Posts tagged ‘Oxford English Dictionary’

Pronouns, "Quotation Marks," and Punctuation (oh my)

Dr. Mercury at Maggie's Farm supports my use of "they" as the gender-neutral third person pronoun English needs but does not have (though he includes a tasteless picture of a family member in distress).   But he wants to make it clear that I am 20 years late in joining the revolution.  So be it.   I will add that I am also on board with putting punctuation outside of "quotation marks".  For anyone who has done a lick of computer programming, in which resolution order of mathematical symbols is a key part of early training, putting sentence punctuation inside of quotation marks makes no sense.  Quotation marks are like parentheses in math, holding together one coherent expression, and so putting sentence punctuation inside them (as I did in the title) is, to me, the equivalent of this:   (2 + 4 x) 8 = 48

There was a great little book a while back called the Professor and the Madman, discussing the origins of the Oxford English Dictionary.  While the French dictionary is constructed top-down by a few folks to describe what French should be, the OED was constructed bottom-up from actual examples of usage, describing English as it is actually used.
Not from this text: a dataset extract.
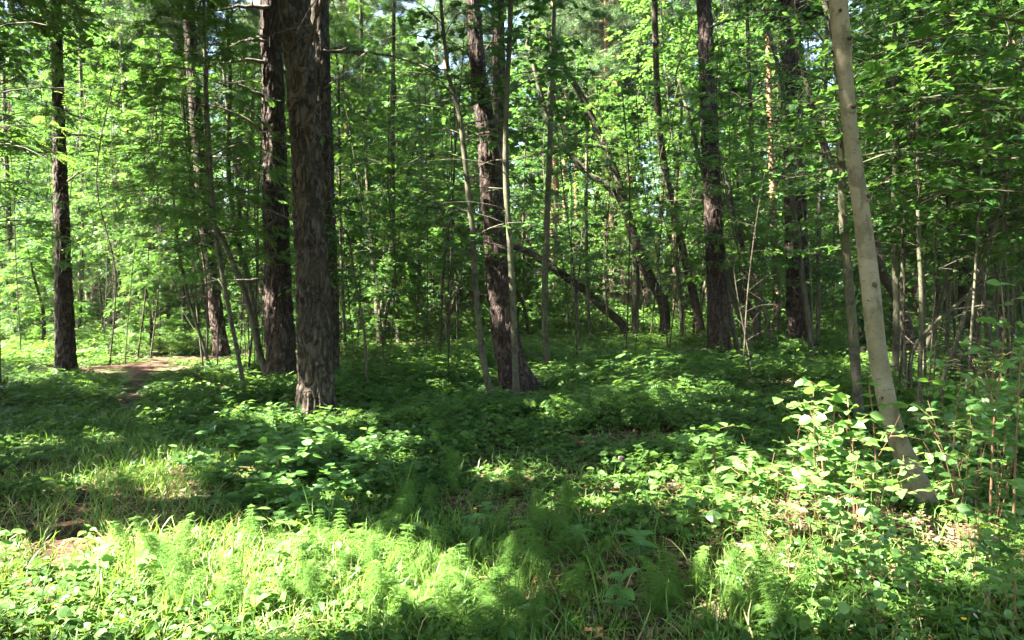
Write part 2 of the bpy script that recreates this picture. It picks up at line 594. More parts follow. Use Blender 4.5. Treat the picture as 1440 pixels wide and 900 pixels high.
def shaded(pos, rng, spare=1.0):
    """Keep mask for leaves: false where the leaf would stand in one of the canopy's sunny gaps."""
    keep = np.ones(len(pos), bool)
    wob = 0.75 + 0.5 * vnoise(pos[:, 0] * 2.3, pos[:, 1] * 2.3, pos[:, 2] * 2.3)
    for c, r, s in zip(SHAFT_C, SHAFT_R, SHAFT_S):
        v = pos - c
        t = v @ SUN_DIR
        d = np.linalg.norm(v - t[:, None] * SUN_DIR, axis=1)
        hit = (d < (r * 1.05 + 0.08) * wob) & (t > 0.25)
        keep &= ~(hit & (rng.random(len(pos)) < s * spare))
    return keep

# ---------------------------------------------------------------- ground and footpath
PATHS = [[(60, 860), (95, 780), (110, 720), (135, 680), (165, 630), (172, 590), (185, 555), (190, 535), (205, 516)],
         [(-60, 524), (60, 522), (150, 517), (215, 513), (285, 506), (330, 502)], [(545, 485), (580, 483), (640, 481)], [(935, 463), (975, 461), (1015, 460)]]
PATH_W = [0.24, 0.48, 0.5, 0.6]
PATH_XY = [spline([on_ground(*p)[:2] for p in pl], 70) for pl in PATHS]

def path_dist(x, y):
    best = np.full(np.shape(x), 9.0)
    for c, w in zip(PATH_XY, PATH_W):
        for q in c:
            best = np.minimum(best, np.hypot(x - q[0], y - q[1]) / w)
    return best

def build_ground():
    xs = np.sinh(np.linspace(-6.2, 6.2, 260)) * 400 / math.sinh(6.2)
    ys = np.concatenate([np.linspace(-60, 1.5, 30), np.geomspace(1.6, 90, 260), np.geomspace(93, 600, 20)])
    xs = np.unique(np.concatenate([xs, np.linspace(-14, 14, 180)]))
    X, Y = np.meshgrid(xs, ys)
    Z = terrain(X, Y)
    ny, nx = X.shape
    idx = np.arange(ny * nx).reshape(ny, nx)
    q = np.stack([idx[:-1, :-1], idx[:-1, 1:], idx[1:, 1:], idx[1:, :-1]], -1).reshape(-1)
    a = Acc()
    a.add(np.stack([X, Y, Z], -1), q, np.full(len(q) // 4, 4), 0, None, True)
    tag(put('ground', a.build('ground', [M_SOIL])), kind='structure')
    for pts, w, nm in zip(PATH_XY, PATH_W, ('path',) * 4):
        t = norm(np.gradient(pts, axis=0))
        nr = np.stack([-t[:, 1], t[:, 0]], 1)
        u = np.linspace(-1, 1, 9)
        wob = 0.75 + 0.5 * vnoise(pts[:, 0] * 1.3, pts[:, 1] * 1.3, 0.3)
        XY = pts[:, None, :] + nr[:, None, :] * (u[None, :, None] * (w * wob)[:, None, None])
        Zp = terrain(XY[..., 0], XY[..., 1]) + 0.022 - 0.05 * np.abs(u[None, :]) ** 4
        n, k = XY.shape[:2]
        idx = np.arange(n * k).reshape(n, k)
        q = np.stack([idx[:-1, :-1], idx[:-1, 1:], idx[1:, 1:], idx[1:, :-1]], -1).reshape(-1)
        a = Acc()
        a.add(np.concatenate([XY, Zp[..., None]], -1), q, np.full(len(q) // 4, 4), 0, None, True)
        tag(put(nm, a.build(nm, [M_PATH])), kind='structure')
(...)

By the way, for those of you who are horrified by the grammatical mistakes on this site (I know my friend Tom in Seattle pulls his hair out over this), they come mainly from my inability to proof, not lack of knowledge or concern.  I have some sort of mental dyslexia that can read right over horrible typos and gaffes, even four or five times, without spotting them.

PS:  Looking back at my title, I suppose we could even get into an Oxford comma argument too.

English as an Open Source Language

One of the great things about modern English is that it is bottom-up and open-source.  Years ago, the Oxford English Dictionary took the approach of documenting what English is, rather than the French approach of dictating what the language should be.  As a result, the language evolves based on how ordinary people are using it.  Which is perhaps why the word in many languages for new trends and technologies is often the English word (much to the consternation of the French). 

I tend to agree with Eugene Volokh's definition of "what is a word."  Then think how different this might be in statist cultures, where a word is only a word when the government says it is.

PS-  I acknowledge that this makes English harder to learn for people whose first language is less idiomatic.